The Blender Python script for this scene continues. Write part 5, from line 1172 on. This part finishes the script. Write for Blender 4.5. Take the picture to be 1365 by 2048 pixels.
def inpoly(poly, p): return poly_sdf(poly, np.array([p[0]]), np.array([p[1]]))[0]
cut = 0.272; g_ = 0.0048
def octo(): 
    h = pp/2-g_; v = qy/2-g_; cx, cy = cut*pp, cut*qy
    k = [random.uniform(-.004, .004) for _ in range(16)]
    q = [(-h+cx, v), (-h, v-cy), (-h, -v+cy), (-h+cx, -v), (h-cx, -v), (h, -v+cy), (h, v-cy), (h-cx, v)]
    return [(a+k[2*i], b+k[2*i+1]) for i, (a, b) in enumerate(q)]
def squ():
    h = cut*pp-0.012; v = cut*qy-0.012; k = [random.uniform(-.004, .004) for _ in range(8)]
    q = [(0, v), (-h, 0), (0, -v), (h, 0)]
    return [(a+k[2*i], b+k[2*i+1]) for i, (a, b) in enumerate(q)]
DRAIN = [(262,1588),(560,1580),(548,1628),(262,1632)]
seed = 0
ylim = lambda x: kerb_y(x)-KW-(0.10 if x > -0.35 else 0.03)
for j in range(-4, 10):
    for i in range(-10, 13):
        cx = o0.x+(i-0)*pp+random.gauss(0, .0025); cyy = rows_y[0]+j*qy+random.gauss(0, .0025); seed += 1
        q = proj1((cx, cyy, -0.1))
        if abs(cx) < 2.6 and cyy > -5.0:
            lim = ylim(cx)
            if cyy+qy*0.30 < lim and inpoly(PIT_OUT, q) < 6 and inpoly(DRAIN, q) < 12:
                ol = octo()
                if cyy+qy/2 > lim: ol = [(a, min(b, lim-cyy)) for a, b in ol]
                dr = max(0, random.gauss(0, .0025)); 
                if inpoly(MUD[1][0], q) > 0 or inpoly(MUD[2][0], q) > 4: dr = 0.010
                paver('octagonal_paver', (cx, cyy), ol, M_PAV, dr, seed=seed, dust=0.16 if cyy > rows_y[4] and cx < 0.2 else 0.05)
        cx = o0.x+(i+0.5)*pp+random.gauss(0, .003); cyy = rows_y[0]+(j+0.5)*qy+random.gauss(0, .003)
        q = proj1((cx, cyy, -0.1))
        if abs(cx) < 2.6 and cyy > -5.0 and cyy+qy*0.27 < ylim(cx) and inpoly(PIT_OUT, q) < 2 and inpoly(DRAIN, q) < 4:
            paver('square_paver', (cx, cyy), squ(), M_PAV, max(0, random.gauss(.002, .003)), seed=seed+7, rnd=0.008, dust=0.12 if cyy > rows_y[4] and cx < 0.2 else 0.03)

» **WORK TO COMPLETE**
Reproduce the data in its entirety, matching each character.

» **EXERCISE SOLUTION**
The Blender Python script for this scene continues. Write part 5, from line 1172 on. This part finishes the script. Write for Blender 4.5. Take the picture to be 1365 by 2048 pixels.
def inpoly(poly, p): return poly_sdf(poly, np.array([p[0]]), np.array([p[1]]))[0]
cut = 0.272; g_ = 0.0048
def octo(): 
    h = pp/2-g_; v = qy/2-g_; cx, cy = cut*pp, cut*qy
    k = [random.uniform(-.004, .004) for _ in range(16)]
    q = [(-h+cx, v), (-h, v-cy), (-h, -v+cy), (-h+cx, -v), (h-cx, -v), (h, -v+cy), (h, v-cy), (h-cx, v)]
    return [(a+k[2*i], b+k[2*i+1]) for i, (a, b) in enumerate(q)]
def squ():
    h = cut*pp-0.012; v = cut*qy-0.012; k = [random.uniform(-.004, .004) for _ in range(8)]
    q = [(0, v), (-h, 0), (0, -v), (h, 0)]
    return [(a+k[2*i], b+k[2*i+1]) for i, (a, b) in enumerate(q)]
DRAIN = [(262,1588),(560,1580),(548,1628),(262,1632)]
seed = 0
ylim = lambda x: kerb_y(x)-KW-(0.10 if x > -0.35 else 0.03)
for j in range(-4, 10):
    for i in range(-10, 13):
        cx = o0.x+(i-0)*pp+random.gauss(0, .0025); cyy = rows_y[0]+j*qy+random.gauss(0, .0025); seed += 1
        q = proj1((cx, cyy, -0.1))
        if abs(cx) < 2.6 and cyy > -5.0:
            lim = ylim(cx)
            if cyy+qy*0.30 < lim and inpoly(PIT_OUT, q) < 6 and inpoly(DRAIN, q) < 12:
                ol = octo()
                if cyy+qy/2 > lim: ol = [(a, min(b, lim-cyy)) for a, b in ol]
                dr = max(0, random.gauss(0, .0025)); 
                if inpoly(MUD[1][0], q) > 0 or inpoly(MUD[2][0], q) > 4: dr = 0.010
                paver('octagonal_paver', (cx, cyy), ol, M_PAV, dr, seed=seed, dust=0.16 if cyy > rows_y[4] and cx < 0.2 else 0.05)
        cx = o0.x+(i+0.5)*pp+random.gauss(0, .003); cyy = rows_y[0]+(j+0.5)*qy+random.gauss(0, .003)
        q = proj1((cx, cyy, -0.1))
        if abs(cx) < 2.6 and cyy > -5.0 and cyy+qy*0.27 < ylim(cx) and inpoly(PIT_OUT, q) < 2 and inpoly(DRAIN, q) < 4:
            paver('square_paver', (cx, cyy), squ(), M_PAV, max(0, random.gauss(.002, .003)), seed=seed+7, rnd=0.008, dust=0.12 if cyy > rows_y[4] and cx < 0.2 else 0.03)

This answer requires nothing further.